TASK REQUIREMENTS: Please write out the lines of the data exactly, beginning with the first and ending with the line containing "q = MB(); p = lp(XR"; leave the pictures behind.
-- Start of AVAILABLE DATA --
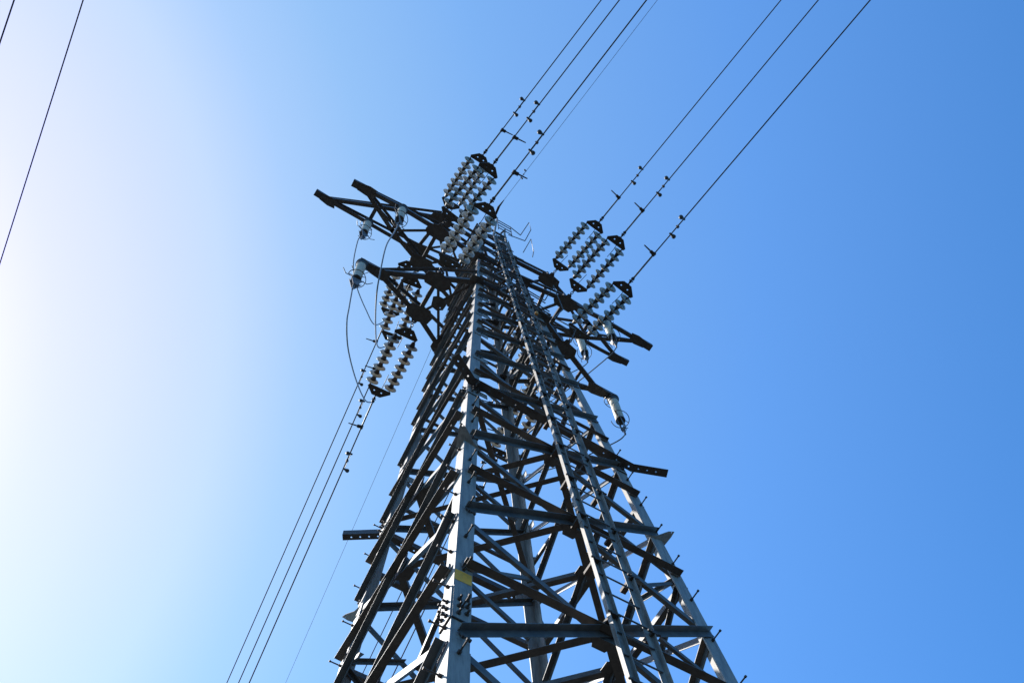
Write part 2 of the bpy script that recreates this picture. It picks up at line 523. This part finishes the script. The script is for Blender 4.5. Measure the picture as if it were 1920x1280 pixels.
# standoff clamps
z = 2.2
while z < 28:
    for x in (XL, XR):
        q = MB(); p = lp(x + .04, z); q.bar(p + Vector((0, -.06, 0)), p + Vector((0, .16, 0)), (1, 0, 0), .06, .045)
        q.tube([p + Vector((-.07, -.05, 0)), p + Vector((.07, -.05, 0))], .012, 6)
        q.build('standoff_clamp', MT['bolt'], lad)
    z += 1.02
q = MB(); p = lp(XR + .02, 20.85); q.lathe([(0.0, 0), (.035, .0), (.035, .06), (.02, .09)], p + Vector((.02, -.08, 0)), (0, -.3, 1), 10); q.build('orange_cap', MT['orange'], lad)

# rest platform rails and folded steps near the top of the ladder
pr = MB()
def rod(*pts, r=.0135):
    q = MB(); q.tube(pts, r, 6); q.build('railing_rod', MT['brace'], tower)
for (x0, y0, z0) in ((.50, -.62, 29.9), (.66, -.75, 28.4)):
    pass
for z in (29.3, 29.65, 30.0, 30.3):
    rod((-.02, -.80, z), (.42, -.80, z))
rod((-.02, -.80, 29.1), (-.02, -.80, 30.35)); rod((.42, -.80, 29.1), (.42, -.80, 30.35)); rod((.42, -.80, 30.3), (.80, -.74, 30.3))
rod((.80, -.74, 30.3), (.86, -1.16, 30.5), (1.02, -1.0, 30.5), (1.02, -.64, 30.4), r=.013)
rod((.98, -.5, 29.4), (1.06, -.86, 29.9), (1.28, -.62, 29.7), (1.30, -.5, 29.5), r=.013)
rod((.45, -.62, 30.05), (1.02, -.64, 30.4))
rod((.45, -.72, 27.2), (.72, -.74, 27.2))
for (xx, zz) in ((-.02, 26.6), (-.02, 24.2), (-.02, 22.6)):
    y = -hw(zz) - .3
    rod((xx, y, zz), (xx - .34, y + .05, zz - .9), (xx - .34, y + .05, zz - 1.0), (xx + .0, y - .02, zz - 1.35), r=.014)
for zz in (23.3, 22.3, 22.0):
    y = -hw(zz) - .2
    rod((.42, y, zz), (.92, y + .02, zz)); rod((.42, y, zz - .2), (.92, y + .02, zz - .2))
rod((.92, -.95, 23.3), (.95, -1.3, 23.5), (1.25, -1.1, 22.7), (1.05, -.95, 22.2), r=.014)
rod((1.05, -.95, 22.2), (1.45, -1.1, 21.6), (1.40, -.9, 21.2), r=.014)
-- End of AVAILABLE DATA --
FULL RESPONSE:
Write part 2 of the bpy script that recreates this picture. It picks up at line 523. This part finishes the script. The script is for Blender 4.5. Measure the picture as if it were 1920x1280 pixels.
# standoff clamps
z = 2.2
while z < 28:
    for x in (XL, XR):
        q = MB(); p = lp(x + .04, z); q.bar(p + Vector((0, -.06, 0)), p + Vector((0, .16, 0)), (1, 0, 0), .06, .045)
        q.tube([p + Vector((-.07, -.05, 0)), p + Vector((.07, -.05, 0))], .012, 6)
        q.build('standoff_clamp', MT['bolt'], lad)
    z += 1.02
q = MB(); p = lp(XR + .02, 20.85); q.lathe([(0.0, 0), (.035, .0), (.035, .06), (.02, .09)], p + Vector((.02, -.08, 0)), (0, -.3, 1), 10); q.build('orange_cap', MT['orange'], lad)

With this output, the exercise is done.